**Stated goal**
Copy out the line that contains "by 1200 pixels.", the line that contains "return g / np.linalg.norm(g, axis=1)[:, None]", and every line between them, exactly, and nothing else.

- - - -

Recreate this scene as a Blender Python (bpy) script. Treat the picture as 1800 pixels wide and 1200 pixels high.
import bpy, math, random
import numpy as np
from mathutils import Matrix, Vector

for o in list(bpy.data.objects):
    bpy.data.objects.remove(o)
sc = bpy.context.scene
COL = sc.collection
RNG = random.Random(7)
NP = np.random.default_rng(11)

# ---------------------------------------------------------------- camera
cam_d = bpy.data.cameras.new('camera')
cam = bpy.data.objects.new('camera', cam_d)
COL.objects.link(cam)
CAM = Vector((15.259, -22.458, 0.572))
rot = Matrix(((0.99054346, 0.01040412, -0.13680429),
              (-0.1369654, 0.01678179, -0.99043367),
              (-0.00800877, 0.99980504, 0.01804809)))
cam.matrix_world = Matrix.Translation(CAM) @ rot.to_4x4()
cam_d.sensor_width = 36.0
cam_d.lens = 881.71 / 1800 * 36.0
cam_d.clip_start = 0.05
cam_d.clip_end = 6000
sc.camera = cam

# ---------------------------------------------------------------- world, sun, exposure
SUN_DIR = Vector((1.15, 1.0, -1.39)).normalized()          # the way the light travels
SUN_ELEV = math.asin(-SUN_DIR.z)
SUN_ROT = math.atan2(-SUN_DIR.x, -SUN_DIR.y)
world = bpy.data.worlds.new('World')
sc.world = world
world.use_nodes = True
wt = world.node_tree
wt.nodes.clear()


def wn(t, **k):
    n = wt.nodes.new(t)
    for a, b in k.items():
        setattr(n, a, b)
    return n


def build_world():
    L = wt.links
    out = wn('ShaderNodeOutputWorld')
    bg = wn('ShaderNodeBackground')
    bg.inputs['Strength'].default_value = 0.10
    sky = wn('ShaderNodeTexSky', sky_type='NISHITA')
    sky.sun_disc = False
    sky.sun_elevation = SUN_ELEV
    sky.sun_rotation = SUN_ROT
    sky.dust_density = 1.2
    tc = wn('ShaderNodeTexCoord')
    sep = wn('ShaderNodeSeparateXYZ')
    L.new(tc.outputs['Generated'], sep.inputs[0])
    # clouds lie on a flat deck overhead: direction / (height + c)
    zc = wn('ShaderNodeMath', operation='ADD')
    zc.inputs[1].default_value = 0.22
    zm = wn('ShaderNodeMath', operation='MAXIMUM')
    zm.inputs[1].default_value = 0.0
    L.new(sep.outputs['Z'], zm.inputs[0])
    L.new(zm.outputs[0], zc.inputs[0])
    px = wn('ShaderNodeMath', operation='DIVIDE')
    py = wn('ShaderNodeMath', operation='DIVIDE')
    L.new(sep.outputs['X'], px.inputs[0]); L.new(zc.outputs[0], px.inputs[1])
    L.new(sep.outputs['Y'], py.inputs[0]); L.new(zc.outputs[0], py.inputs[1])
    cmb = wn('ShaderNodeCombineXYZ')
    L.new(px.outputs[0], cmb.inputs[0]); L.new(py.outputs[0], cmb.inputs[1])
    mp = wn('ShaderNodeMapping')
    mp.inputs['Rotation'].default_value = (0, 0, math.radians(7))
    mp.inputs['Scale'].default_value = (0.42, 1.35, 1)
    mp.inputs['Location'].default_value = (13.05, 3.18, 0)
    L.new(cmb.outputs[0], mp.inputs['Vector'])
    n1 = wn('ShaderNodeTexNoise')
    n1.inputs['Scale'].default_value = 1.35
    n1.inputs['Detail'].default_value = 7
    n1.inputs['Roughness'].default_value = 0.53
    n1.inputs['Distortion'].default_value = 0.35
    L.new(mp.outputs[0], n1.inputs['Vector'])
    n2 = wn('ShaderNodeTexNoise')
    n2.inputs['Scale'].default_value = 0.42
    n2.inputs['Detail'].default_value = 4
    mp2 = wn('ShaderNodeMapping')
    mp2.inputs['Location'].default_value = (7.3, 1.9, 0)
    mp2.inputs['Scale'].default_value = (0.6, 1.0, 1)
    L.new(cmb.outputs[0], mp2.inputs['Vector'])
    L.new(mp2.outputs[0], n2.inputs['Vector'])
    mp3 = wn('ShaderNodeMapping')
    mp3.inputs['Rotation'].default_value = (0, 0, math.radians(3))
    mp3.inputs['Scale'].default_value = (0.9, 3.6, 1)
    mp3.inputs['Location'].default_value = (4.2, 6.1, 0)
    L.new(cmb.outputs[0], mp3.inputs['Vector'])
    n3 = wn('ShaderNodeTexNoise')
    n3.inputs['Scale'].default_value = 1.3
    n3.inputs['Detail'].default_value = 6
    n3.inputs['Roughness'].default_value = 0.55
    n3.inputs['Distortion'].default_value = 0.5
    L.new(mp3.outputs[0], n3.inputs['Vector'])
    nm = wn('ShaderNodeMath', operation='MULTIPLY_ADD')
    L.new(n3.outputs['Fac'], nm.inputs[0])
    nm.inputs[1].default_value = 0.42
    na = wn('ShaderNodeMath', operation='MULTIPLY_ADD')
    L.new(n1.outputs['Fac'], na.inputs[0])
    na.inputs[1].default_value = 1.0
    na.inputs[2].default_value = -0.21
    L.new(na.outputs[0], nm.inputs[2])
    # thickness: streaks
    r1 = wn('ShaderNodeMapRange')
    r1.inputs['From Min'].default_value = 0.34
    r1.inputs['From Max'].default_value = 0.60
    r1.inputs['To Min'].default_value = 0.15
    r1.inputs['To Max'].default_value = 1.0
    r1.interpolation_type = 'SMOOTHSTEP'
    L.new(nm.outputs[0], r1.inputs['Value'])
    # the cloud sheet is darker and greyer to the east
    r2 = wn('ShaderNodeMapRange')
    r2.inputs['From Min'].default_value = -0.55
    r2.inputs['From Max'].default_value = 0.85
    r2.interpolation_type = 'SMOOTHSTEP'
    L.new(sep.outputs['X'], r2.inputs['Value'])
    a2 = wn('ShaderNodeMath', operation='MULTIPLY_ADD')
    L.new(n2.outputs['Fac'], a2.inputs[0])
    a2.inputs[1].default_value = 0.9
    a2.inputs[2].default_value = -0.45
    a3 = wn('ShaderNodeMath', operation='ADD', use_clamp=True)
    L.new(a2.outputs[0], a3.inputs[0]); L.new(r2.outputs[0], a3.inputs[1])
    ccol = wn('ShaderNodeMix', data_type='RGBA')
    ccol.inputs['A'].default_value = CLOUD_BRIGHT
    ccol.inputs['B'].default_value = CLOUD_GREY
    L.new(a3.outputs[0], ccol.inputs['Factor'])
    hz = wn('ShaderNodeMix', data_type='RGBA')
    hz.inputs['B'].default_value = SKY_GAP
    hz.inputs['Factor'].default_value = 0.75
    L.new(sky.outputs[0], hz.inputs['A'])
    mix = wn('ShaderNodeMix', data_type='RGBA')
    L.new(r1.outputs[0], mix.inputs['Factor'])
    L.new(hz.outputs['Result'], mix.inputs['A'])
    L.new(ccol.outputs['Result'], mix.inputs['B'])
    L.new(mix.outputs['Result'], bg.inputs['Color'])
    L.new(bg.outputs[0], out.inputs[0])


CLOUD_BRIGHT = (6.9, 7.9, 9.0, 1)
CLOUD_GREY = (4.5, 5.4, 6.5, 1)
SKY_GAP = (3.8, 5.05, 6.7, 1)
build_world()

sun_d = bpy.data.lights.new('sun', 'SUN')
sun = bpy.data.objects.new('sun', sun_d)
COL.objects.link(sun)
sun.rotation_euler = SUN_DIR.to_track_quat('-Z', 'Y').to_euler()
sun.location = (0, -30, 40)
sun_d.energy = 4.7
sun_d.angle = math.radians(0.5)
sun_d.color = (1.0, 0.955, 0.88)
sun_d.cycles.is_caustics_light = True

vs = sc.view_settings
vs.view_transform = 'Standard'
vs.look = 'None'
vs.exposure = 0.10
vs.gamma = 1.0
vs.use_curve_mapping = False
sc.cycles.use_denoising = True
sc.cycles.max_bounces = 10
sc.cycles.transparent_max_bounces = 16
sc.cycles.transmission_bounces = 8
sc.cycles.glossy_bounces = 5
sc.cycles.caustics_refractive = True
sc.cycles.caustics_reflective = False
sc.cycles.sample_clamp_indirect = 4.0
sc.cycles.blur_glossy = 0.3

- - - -

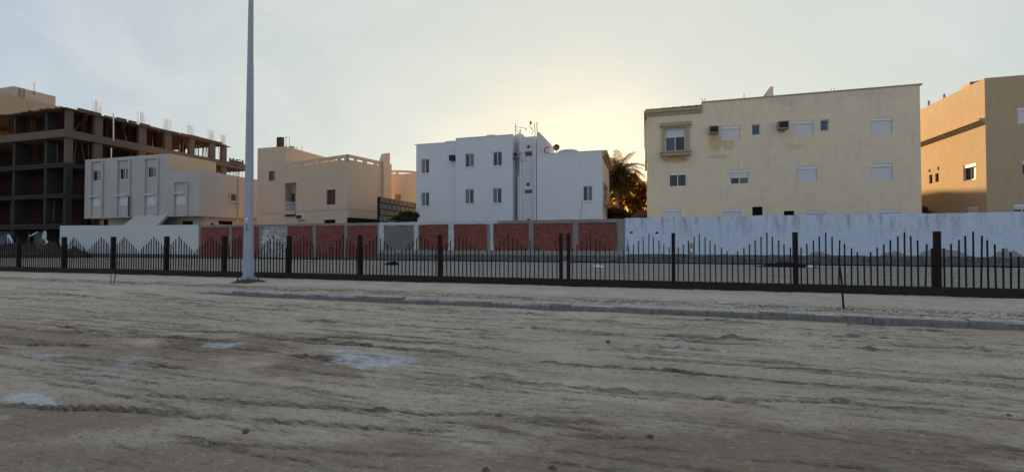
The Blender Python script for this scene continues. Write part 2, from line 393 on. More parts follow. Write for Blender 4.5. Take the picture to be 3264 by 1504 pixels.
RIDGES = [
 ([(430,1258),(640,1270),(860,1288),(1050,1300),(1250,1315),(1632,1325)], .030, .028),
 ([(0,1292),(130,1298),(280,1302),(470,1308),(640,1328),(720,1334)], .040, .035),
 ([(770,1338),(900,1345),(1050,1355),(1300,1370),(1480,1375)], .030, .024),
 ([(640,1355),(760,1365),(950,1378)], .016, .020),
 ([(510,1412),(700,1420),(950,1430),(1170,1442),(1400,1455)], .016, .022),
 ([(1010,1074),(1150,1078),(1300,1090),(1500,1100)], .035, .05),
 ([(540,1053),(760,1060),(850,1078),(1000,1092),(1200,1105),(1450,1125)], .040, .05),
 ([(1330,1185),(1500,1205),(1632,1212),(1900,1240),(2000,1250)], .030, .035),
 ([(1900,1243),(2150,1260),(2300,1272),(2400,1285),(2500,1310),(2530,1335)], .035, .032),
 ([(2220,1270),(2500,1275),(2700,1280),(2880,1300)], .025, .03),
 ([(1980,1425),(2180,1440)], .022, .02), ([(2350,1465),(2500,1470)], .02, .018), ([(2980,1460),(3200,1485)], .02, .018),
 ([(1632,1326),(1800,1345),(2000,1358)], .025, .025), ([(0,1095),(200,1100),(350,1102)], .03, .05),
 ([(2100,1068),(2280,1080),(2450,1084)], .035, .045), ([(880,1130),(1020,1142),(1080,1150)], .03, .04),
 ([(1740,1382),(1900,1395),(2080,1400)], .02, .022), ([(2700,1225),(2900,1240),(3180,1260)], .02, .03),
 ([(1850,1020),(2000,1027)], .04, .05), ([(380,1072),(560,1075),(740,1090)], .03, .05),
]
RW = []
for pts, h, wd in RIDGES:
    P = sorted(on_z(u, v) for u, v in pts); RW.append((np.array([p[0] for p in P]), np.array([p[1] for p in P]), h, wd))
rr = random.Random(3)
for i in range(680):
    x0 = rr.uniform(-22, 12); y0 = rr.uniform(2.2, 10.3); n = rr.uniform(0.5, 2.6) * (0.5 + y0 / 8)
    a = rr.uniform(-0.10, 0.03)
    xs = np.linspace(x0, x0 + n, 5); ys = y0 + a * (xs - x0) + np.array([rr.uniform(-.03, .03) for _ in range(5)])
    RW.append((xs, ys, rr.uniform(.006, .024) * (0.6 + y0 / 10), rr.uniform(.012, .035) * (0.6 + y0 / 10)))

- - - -

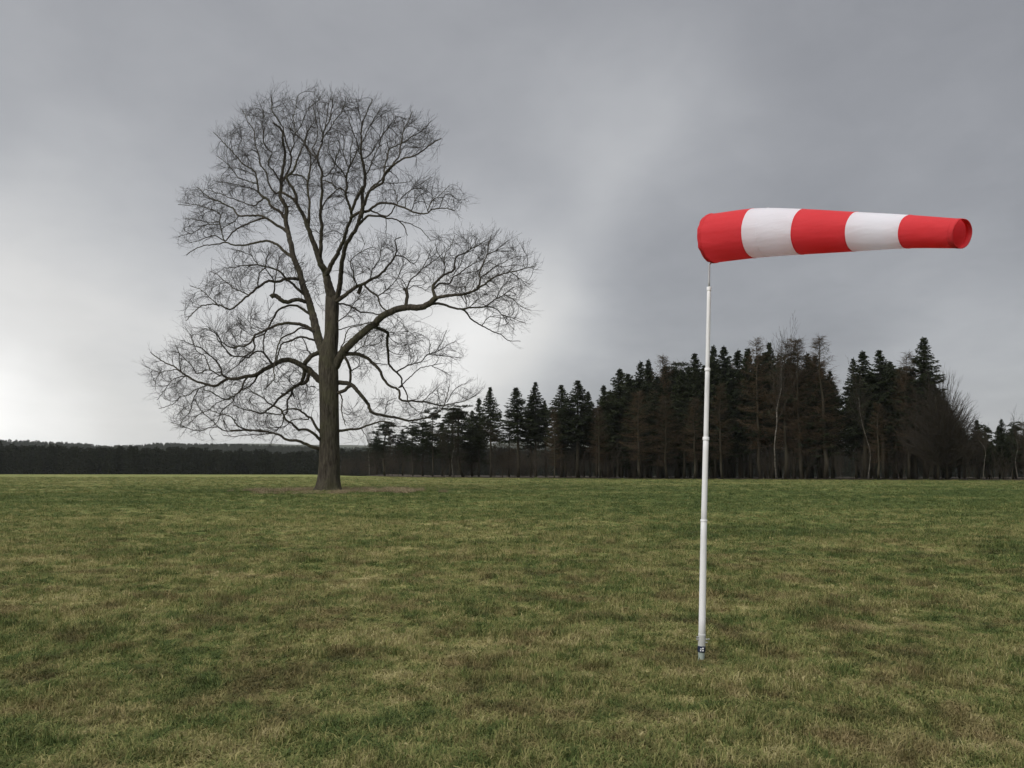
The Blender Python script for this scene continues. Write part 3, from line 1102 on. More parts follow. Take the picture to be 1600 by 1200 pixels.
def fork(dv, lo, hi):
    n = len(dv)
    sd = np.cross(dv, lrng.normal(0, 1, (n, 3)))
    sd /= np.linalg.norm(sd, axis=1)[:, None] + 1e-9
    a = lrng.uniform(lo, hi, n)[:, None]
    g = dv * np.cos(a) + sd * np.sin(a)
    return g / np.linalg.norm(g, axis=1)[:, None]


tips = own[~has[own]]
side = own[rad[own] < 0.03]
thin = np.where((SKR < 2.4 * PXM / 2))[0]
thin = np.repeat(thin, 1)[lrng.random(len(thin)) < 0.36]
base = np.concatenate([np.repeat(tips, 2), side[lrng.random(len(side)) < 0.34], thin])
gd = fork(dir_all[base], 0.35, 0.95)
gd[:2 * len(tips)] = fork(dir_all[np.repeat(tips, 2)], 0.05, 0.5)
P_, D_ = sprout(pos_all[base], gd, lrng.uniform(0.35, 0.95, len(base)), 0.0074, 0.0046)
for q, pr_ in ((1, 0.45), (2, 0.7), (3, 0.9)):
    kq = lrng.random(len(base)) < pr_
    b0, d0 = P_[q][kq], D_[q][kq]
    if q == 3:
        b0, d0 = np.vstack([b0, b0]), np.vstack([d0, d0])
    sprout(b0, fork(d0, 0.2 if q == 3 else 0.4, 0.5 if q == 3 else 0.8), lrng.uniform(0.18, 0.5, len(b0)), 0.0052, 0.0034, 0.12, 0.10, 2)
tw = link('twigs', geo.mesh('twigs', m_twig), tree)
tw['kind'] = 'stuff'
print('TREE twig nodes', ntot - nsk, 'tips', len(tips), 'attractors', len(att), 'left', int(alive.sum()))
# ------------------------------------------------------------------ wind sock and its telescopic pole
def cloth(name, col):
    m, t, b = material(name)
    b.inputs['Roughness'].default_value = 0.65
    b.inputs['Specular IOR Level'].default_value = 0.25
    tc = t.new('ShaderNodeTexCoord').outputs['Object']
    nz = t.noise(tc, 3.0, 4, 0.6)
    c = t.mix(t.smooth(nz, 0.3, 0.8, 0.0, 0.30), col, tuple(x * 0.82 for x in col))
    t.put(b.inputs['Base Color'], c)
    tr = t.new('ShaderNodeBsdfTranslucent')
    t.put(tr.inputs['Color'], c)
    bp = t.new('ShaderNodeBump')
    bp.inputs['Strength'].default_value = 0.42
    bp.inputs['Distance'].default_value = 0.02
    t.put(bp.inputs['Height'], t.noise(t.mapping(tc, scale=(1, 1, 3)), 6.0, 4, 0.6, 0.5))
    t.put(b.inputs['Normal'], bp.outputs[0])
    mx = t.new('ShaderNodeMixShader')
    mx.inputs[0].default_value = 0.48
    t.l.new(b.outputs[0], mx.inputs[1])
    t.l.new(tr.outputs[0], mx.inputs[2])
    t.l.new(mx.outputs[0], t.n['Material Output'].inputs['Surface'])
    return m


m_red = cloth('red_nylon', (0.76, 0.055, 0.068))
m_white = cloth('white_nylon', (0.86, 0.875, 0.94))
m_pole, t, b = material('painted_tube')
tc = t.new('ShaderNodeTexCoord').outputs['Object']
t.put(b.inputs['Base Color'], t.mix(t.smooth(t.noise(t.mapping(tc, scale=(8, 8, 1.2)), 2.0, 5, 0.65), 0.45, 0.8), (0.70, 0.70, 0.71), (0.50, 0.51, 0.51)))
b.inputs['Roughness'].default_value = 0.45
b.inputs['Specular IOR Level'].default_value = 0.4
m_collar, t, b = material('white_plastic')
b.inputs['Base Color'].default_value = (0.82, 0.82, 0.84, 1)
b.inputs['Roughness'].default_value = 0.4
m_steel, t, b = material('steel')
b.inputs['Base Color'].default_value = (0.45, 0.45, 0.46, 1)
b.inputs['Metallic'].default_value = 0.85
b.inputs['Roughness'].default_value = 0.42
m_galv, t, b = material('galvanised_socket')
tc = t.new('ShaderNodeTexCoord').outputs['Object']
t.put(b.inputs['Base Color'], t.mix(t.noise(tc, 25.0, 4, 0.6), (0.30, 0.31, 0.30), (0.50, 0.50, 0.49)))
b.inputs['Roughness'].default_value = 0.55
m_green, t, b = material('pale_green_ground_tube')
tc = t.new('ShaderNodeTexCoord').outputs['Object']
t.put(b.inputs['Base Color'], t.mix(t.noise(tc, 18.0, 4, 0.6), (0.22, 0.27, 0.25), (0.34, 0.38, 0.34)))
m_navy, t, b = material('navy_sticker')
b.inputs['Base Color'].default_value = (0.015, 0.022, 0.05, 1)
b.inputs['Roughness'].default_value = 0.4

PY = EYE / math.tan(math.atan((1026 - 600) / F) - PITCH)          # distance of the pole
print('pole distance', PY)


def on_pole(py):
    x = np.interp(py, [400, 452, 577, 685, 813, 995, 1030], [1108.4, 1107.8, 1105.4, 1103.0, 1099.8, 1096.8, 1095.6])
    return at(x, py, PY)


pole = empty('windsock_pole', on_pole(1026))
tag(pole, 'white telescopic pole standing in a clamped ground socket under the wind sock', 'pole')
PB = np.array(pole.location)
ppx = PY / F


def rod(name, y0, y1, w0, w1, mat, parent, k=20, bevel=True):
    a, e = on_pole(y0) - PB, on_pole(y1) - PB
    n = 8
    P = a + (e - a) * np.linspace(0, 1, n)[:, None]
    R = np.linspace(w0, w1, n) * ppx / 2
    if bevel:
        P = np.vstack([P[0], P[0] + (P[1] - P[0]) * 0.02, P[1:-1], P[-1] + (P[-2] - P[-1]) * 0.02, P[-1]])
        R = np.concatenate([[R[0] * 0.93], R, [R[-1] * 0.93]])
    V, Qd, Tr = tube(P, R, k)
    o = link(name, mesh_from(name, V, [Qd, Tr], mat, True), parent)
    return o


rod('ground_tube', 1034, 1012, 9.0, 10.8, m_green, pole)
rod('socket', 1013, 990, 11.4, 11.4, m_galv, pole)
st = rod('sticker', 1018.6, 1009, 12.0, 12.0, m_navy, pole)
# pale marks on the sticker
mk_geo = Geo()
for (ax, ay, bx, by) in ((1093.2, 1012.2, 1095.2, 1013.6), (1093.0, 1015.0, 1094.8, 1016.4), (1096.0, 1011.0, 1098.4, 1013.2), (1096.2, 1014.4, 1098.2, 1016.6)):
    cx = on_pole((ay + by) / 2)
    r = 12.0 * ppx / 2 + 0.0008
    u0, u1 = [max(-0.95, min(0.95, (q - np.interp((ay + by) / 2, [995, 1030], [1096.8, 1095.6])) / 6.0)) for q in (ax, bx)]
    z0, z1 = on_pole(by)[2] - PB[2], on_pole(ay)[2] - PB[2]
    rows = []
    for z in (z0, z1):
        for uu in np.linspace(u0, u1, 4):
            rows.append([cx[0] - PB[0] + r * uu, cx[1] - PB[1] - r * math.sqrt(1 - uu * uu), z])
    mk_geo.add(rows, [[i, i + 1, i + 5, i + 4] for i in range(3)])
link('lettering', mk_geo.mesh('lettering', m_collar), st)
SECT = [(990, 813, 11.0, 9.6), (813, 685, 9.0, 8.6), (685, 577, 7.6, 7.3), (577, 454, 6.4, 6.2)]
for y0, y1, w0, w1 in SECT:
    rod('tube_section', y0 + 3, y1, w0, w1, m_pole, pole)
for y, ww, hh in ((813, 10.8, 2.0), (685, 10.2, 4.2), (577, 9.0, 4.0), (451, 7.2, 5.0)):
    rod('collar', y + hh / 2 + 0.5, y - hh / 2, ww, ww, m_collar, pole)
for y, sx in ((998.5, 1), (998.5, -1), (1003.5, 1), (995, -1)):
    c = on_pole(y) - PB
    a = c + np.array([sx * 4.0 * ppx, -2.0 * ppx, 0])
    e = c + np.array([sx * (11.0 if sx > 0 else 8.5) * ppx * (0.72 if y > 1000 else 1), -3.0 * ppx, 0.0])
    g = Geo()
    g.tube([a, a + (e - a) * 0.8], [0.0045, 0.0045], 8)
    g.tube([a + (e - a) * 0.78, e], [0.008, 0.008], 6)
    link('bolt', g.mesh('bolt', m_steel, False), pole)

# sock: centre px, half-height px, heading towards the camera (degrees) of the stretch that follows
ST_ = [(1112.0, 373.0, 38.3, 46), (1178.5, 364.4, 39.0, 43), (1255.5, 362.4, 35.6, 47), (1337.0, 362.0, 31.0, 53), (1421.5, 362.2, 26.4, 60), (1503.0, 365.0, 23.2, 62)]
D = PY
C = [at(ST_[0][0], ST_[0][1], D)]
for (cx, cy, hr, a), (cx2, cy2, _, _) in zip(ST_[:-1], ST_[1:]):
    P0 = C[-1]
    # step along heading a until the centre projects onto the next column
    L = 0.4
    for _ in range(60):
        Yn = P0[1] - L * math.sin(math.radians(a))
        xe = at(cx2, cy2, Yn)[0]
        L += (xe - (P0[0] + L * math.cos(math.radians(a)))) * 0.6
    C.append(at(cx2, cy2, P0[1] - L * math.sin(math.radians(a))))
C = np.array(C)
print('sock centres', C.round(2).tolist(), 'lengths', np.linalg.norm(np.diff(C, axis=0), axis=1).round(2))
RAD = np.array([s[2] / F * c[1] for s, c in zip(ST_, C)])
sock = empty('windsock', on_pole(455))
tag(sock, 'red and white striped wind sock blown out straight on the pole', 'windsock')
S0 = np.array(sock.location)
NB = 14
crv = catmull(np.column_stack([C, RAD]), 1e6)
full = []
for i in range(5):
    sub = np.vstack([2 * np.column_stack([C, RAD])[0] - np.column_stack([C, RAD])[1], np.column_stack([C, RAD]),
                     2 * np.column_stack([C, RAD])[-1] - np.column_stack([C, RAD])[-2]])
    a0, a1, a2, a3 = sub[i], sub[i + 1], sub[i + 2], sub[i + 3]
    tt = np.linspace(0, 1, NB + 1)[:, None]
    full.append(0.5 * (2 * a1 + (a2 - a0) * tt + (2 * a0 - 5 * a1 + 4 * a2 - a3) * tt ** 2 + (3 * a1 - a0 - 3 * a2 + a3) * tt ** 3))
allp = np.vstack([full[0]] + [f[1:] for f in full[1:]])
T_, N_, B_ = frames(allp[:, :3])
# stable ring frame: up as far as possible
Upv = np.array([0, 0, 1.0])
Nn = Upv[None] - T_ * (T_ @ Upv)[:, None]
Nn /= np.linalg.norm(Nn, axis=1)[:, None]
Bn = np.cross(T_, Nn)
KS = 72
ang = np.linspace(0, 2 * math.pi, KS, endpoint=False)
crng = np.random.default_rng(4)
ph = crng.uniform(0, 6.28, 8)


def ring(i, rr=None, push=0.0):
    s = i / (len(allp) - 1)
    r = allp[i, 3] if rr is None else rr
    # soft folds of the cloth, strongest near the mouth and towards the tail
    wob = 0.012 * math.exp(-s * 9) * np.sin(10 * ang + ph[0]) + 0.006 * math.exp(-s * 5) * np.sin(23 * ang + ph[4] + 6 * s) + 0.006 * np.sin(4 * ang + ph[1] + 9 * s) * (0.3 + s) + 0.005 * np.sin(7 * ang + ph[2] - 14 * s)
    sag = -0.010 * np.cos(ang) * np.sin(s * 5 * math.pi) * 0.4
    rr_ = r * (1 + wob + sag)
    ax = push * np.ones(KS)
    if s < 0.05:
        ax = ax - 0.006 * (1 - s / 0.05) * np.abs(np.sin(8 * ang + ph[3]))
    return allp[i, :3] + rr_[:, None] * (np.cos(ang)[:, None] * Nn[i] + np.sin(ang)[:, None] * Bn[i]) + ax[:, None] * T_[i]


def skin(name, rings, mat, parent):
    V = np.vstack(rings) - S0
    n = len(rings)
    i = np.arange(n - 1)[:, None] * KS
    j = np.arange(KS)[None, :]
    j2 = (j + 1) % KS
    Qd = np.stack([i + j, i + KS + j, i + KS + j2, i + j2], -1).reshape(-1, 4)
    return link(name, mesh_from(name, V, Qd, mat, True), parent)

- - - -

**Response to this exercise**
The Blender Python script for this scene continues. Write part 3, from line 1102 on. More parts follow. Take the picture to be 1600 by 1200 pixels.
def fork(dv, lo, hi):
    n = len(dv)
    sd = np.cross(dv, lrng.normal(0, 1, (n, 3)))
    sd /= np.linalg.norm(sd, axis=1)[:, None] + 1e-9
    a = lrng.uniform(lo, hi, n)[:, None]
    g = dv * np.cos(a) + sd * np.sin(a)
    return g / np.linalg.norm(g, axis=1)[:, None]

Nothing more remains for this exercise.